J.D. Wynne’s new adult military romance novel, Soldier On, is a sweet and compelling novel that follows nineteen-year-old Molly McKinney as she serves her tour of duty in Afghanistan. Wynne conveys so much about the stresses and strains of war, and the daily tedium soldiers have to deal with while far from home and all that is familiar. Molly goes from being insecure and rather unworldly to becoming a competent member of her unit; people who she has come to consider as her family. After all, she reasons, they are together all of the time, waking, sleeping, even showering together, and she starts to wonder what civilian life will be like without them around. Soldier On also addresses the very real and present problems of sexual abuse and rape in the military, and it is handled in a sensitive and caring way. I got a real feel for what military service might have been like for a young woman serving as an MP from reading this book, and I enjoyed watching Molly come of age during her most challenging year yet.

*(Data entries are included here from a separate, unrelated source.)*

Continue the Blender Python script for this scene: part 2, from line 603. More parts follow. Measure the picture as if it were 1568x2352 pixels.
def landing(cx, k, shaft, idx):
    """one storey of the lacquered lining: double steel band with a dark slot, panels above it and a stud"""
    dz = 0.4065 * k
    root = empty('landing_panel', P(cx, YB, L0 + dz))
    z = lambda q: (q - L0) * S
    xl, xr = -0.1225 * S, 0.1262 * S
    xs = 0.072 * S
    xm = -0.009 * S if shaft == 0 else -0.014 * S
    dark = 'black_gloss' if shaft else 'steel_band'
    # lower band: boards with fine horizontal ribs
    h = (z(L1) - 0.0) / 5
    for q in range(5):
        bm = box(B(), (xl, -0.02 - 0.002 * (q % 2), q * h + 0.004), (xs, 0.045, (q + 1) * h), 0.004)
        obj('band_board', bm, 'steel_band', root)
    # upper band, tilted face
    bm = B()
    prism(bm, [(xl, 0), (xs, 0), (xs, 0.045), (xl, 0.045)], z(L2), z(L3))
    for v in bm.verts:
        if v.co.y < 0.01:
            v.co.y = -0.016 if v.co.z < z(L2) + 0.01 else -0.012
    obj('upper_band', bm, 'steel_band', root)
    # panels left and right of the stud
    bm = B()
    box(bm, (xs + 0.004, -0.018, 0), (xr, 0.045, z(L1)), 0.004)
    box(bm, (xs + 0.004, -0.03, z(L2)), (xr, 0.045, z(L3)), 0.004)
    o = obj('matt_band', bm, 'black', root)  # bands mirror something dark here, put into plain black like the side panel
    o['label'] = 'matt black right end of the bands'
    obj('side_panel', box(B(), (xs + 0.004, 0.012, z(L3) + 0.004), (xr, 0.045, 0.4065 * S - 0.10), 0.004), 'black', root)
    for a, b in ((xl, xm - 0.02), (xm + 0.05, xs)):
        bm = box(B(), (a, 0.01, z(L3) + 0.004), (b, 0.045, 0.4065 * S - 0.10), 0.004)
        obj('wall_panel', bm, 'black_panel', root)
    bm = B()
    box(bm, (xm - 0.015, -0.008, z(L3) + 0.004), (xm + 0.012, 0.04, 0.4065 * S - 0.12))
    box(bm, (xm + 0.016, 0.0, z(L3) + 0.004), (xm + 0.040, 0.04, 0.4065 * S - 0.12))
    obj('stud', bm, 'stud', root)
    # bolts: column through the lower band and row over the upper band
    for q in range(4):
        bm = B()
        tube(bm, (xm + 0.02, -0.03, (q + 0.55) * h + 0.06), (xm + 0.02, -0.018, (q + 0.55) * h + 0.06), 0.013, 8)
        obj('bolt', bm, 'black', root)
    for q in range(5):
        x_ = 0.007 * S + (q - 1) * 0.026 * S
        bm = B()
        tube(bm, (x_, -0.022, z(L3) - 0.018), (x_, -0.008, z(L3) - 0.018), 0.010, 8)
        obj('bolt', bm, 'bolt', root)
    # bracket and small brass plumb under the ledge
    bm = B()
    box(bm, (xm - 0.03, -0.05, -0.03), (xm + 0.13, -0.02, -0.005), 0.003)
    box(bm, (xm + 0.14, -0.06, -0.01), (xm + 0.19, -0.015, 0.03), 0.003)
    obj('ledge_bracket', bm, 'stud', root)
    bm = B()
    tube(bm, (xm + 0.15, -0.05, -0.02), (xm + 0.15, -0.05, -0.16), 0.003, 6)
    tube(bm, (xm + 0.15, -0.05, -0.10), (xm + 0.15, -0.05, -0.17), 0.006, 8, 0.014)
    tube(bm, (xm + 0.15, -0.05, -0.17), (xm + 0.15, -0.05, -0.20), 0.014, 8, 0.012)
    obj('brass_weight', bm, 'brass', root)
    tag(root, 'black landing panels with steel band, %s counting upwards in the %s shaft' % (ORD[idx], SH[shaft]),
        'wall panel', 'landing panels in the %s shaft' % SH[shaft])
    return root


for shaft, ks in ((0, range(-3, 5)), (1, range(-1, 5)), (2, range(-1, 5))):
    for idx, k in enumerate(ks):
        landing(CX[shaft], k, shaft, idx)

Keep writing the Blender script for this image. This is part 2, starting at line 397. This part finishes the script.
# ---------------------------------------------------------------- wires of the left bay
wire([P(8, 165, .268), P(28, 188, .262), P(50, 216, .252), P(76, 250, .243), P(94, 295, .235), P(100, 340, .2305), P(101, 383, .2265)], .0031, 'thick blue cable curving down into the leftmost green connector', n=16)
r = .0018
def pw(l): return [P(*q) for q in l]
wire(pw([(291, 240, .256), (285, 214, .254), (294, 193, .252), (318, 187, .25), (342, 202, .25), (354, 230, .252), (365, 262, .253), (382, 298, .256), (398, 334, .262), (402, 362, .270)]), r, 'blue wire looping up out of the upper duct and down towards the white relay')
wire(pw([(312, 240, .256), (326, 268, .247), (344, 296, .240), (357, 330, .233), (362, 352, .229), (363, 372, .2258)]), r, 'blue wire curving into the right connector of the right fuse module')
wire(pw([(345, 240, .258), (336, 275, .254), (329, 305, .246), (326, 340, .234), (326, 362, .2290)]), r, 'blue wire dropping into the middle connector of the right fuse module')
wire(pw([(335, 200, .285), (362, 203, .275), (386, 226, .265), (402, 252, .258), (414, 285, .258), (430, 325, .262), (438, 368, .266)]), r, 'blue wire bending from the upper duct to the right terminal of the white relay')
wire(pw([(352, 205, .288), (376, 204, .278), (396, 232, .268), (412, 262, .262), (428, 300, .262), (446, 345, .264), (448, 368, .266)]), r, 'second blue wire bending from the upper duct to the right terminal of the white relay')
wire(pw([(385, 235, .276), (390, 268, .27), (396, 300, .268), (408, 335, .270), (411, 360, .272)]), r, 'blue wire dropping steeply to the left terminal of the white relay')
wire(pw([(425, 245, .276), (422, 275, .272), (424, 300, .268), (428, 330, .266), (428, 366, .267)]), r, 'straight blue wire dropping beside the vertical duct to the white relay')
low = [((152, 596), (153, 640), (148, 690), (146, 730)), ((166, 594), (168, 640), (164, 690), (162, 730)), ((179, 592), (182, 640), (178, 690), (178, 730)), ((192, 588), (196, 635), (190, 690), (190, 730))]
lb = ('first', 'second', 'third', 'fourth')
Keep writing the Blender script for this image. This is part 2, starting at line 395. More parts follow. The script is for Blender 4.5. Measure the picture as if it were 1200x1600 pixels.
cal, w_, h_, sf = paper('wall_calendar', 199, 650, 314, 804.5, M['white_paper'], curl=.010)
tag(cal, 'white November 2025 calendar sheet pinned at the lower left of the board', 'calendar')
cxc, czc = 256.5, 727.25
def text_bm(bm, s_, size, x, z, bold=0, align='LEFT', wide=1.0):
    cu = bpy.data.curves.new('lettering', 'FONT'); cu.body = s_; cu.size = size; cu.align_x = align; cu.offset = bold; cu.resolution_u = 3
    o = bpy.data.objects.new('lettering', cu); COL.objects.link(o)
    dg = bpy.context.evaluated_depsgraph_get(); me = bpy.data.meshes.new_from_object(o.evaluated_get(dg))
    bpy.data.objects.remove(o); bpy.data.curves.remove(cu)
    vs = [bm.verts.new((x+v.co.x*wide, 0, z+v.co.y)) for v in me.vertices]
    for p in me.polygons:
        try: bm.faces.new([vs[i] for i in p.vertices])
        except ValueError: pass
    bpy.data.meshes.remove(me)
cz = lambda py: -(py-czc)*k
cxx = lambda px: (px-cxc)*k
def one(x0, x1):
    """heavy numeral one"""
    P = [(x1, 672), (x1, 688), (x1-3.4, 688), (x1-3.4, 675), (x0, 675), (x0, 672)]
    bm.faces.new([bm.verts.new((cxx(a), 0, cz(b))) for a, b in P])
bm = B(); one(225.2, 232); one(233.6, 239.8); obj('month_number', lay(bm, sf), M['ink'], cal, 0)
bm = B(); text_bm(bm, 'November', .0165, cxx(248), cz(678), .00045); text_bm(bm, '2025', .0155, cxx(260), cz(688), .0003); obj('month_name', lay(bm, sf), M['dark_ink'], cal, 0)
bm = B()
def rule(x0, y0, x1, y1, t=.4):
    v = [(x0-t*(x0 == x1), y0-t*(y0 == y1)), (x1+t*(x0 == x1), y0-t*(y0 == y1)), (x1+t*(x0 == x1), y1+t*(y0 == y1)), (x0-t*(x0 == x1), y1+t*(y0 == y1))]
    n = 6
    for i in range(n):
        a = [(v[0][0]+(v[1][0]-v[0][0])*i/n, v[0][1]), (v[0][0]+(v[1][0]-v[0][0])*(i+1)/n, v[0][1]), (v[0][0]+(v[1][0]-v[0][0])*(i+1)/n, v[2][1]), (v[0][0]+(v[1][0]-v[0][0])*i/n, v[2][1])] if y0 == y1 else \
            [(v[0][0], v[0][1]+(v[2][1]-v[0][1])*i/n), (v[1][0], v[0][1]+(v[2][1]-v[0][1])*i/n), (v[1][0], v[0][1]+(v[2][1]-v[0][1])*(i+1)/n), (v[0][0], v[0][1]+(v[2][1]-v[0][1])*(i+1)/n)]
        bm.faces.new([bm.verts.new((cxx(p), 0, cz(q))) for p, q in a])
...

Soldier On is highly recommended.

Lorena Sanqui

Soldier On by J.D. Wynne is the story of Molly McKinney, a 19-year-old girl who joined the Army Reserves before the September 11 attacks to help fulfill her dreams of becoming a doctor. She wasn’t expecting to be deployed, but after the attacks she was forced to take a break from college to go to Afghanistan. During her one-year stay in the Middle East as a prison guard, she made lifelong friends, forged a love connection, endured missing her family and friends from home, and grew to be a strong woman. But sometimes life throws a curve ball and Molly has to dig deep into her new found strength to find the will to go on with her life and face what happened to her.

Soldier On is J.D. Wynne’s debut novel, but she was able to paint a clear picture of the experiences and worldliness of the women and men who join the military. She was able to demonstrate and capture the everyday lives of some of the people deployed in the Middle East. They were not in the war zone, but she was still able to characterize and describe how important are the duties that the prison guards perform, the things they may endure, and the problems they may face. The main character being a woman, the author was also able to portray how some deployed women are treated in a mostly male territory. Soldier On showed a remarkable story of young girl on the verge of adulthood. Her strength, resilience, optimism, and cheerfulness were a nice contrast to the dreary and dark setting of the story.